__Given information__:
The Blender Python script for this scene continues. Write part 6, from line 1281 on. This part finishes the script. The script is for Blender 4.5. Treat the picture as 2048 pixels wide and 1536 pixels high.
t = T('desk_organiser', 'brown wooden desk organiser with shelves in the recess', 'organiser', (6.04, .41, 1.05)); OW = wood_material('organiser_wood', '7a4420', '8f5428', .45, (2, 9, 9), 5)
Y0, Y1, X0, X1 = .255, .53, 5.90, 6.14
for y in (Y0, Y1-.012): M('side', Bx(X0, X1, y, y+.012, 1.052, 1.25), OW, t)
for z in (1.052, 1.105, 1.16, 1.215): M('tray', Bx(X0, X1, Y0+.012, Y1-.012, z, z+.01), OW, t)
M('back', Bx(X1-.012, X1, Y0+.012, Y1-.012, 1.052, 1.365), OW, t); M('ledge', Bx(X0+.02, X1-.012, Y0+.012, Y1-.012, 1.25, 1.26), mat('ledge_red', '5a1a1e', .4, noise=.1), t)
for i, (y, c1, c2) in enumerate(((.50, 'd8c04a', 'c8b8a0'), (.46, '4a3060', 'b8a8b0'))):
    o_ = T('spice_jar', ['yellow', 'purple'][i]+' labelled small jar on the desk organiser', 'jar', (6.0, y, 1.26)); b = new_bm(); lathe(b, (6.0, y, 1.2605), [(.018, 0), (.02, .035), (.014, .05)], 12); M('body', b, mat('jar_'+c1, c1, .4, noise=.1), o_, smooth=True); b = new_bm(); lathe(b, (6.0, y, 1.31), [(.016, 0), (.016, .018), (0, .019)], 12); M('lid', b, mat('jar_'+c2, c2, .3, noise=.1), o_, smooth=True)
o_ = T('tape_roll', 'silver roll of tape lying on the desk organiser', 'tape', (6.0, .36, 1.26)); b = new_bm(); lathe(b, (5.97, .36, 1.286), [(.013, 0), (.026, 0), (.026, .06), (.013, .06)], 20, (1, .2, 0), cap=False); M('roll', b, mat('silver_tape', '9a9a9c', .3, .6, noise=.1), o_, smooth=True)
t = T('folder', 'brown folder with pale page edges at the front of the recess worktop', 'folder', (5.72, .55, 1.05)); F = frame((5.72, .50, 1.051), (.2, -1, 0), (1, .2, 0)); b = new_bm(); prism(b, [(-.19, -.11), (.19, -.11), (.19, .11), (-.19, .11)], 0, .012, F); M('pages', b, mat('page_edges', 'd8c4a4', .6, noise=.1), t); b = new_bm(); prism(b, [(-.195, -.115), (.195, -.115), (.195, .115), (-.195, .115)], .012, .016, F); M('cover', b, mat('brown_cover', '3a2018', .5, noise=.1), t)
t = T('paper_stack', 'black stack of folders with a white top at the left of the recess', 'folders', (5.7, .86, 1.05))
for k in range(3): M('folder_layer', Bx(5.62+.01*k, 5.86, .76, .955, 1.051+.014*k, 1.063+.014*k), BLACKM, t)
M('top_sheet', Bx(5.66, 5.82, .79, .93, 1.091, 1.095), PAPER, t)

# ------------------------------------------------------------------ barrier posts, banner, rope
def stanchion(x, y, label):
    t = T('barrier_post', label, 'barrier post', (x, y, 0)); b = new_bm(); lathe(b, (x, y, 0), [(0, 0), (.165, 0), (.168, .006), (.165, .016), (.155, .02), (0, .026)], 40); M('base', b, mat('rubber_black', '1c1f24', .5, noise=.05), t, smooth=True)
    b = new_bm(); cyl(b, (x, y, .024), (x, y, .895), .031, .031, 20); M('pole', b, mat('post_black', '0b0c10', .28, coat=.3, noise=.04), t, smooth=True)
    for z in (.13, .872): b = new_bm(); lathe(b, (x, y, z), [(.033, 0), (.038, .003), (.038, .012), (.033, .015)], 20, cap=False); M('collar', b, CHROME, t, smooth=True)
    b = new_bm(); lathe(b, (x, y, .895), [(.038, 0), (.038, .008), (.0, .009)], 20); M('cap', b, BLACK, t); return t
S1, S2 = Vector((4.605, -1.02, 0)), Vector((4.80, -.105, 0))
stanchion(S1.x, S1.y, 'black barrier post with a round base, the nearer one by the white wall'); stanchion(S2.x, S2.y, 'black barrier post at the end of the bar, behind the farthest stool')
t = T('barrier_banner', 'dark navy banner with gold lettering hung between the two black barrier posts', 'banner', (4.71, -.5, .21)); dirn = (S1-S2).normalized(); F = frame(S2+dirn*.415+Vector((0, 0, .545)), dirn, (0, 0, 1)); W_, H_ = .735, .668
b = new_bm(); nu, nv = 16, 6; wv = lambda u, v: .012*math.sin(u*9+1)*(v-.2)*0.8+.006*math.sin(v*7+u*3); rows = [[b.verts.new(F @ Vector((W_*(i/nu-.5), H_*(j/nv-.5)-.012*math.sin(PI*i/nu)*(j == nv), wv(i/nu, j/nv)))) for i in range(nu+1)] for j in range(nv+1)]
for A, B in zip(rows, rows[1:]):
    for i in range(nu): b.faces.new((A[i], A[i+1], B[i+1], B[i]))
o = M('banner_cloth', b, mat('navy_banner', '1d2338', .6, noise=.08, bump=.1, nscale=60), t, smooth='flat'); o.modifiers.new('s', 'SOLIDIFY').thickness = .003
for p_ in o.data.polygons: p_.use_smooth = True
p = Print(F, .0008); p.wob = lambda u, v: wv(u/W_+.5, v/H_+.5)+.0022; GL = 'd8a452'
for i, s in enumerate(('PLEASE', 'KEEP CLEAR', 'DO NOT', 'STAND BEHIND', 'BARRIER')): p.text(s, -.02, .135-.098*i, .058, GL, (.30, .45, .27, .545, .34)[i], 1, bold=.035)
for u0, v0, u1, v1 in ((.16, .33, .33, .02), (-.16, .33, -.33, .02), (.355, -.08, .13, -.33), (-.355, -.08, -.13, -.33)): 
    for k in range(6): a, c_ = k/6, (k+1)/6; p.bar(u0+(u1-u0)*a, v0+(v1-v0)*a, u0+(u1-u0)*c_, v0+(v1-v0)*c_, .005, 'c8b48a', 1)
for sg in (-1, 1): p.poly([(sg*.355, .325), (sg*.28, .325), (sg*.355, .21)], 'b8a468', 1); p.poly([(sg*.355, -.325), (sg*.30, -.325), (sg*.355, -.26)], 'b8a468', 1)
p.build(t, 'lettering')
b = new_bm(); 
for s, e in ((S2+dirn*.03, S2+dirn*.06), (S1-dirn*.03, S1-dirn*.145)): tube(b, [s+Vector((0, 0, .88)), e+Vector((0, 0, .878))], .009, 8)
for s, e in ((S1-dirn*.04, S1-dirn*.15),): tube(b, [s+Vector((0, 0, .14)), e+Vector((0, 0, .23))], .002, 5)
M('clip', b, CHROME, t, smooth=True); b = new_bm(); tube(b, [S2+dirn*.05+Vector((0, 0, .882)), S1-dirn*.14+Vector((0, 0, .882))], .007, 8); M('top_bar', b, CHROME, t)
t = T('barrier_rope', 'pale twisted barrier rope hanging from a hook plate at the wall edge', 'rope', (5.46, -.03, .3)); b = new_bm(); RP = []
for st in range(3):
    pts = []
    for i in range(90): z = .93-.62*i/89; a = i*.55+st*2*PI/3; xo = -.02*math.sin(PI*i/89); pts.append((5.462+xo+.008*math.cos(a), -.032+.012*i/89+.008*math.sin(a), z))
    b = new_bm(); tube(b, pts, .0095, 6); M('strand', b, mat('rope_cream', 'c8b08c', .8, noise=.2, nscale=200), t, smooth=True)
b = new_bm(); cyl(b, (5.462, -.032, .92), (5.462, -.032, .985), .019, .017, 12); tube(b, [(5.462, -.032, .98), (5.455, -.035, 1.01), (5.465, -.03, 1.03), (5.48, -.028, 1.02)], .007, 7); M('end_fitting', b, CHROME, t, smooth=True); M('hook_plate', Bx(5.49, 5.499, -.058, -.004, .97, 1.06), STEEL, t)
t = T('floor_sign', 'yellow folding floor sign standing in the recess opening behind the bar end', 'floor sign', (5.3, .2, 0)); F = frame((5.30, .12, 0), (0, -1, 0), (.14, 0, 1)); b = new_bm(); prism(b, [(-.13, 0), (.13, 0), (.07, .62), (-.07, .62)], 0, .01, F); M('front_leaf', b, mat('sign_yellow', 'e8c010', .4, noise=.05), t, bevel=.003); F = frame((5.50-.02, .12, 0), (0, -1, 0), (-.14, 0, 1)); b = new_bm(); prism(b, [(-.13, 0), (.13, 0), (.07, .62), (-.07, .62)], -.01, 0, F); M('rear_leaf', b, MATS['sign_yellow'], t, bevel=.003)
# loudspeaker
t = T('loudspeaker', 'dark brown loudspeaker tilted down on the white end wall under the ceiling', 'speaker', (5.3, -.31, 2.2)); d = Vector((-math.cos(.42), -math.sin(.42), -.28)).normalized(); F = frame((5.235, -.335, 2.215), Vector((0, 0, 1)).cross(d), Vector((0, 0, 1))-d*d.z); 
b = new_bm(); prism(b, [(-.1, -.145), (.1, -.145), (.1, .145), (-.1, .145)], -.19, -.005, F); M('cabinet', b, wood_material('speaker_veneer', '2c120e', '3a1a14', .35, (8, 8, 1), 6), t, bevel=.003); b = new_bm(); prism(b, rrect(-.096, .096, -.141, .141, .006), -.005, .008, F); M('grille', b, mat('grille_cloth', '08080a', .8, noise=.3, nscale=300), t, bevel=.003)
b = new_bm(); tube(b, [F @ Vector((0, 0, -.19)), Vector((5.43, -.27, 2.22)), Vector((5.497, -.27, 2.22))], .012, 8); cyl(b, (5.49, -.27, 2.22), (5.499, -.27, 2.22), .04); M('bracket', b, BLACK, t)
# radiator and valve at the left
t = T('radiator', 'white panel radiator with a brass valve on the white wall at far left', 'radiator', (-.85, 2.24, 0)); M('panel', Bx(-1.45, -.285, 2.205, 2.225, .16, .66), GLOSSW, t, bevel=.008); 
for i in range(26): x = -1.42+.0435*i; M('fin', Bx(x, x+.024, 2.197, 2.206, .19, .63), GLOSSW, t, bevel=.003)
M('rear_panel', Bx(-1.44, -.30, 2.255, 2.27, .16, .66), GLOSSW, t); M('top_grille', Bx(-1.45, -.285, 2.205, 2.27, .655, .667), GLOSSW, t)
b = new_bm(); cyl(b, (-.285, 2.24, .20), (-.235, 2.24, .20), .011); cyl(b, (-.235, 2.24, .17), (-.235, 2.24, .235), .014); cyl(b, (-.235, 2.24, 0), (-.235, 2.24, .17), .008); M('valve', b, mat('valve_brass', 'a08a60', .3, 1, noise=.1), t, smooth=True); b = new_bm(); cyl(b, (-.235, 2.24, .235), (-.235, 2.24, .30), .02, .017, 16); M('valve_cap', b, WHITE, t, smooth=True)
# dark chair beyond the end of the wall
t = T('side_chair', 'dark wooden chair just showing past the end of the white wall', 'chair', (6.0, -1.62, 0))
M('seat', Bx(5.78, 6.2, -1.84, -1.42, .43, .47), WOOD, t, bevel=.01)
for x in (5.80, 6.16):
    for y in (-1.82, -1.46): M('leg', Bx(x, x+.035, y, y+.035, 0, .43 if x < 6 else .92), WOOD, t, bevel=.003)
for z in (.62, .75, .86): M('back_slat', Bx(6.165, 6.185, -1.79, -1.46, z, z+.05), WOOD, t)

__Exercise aim__:
Looking at the listing above, how many of its lines contain the string "from"? Give the number alone.

__The completed task__:
2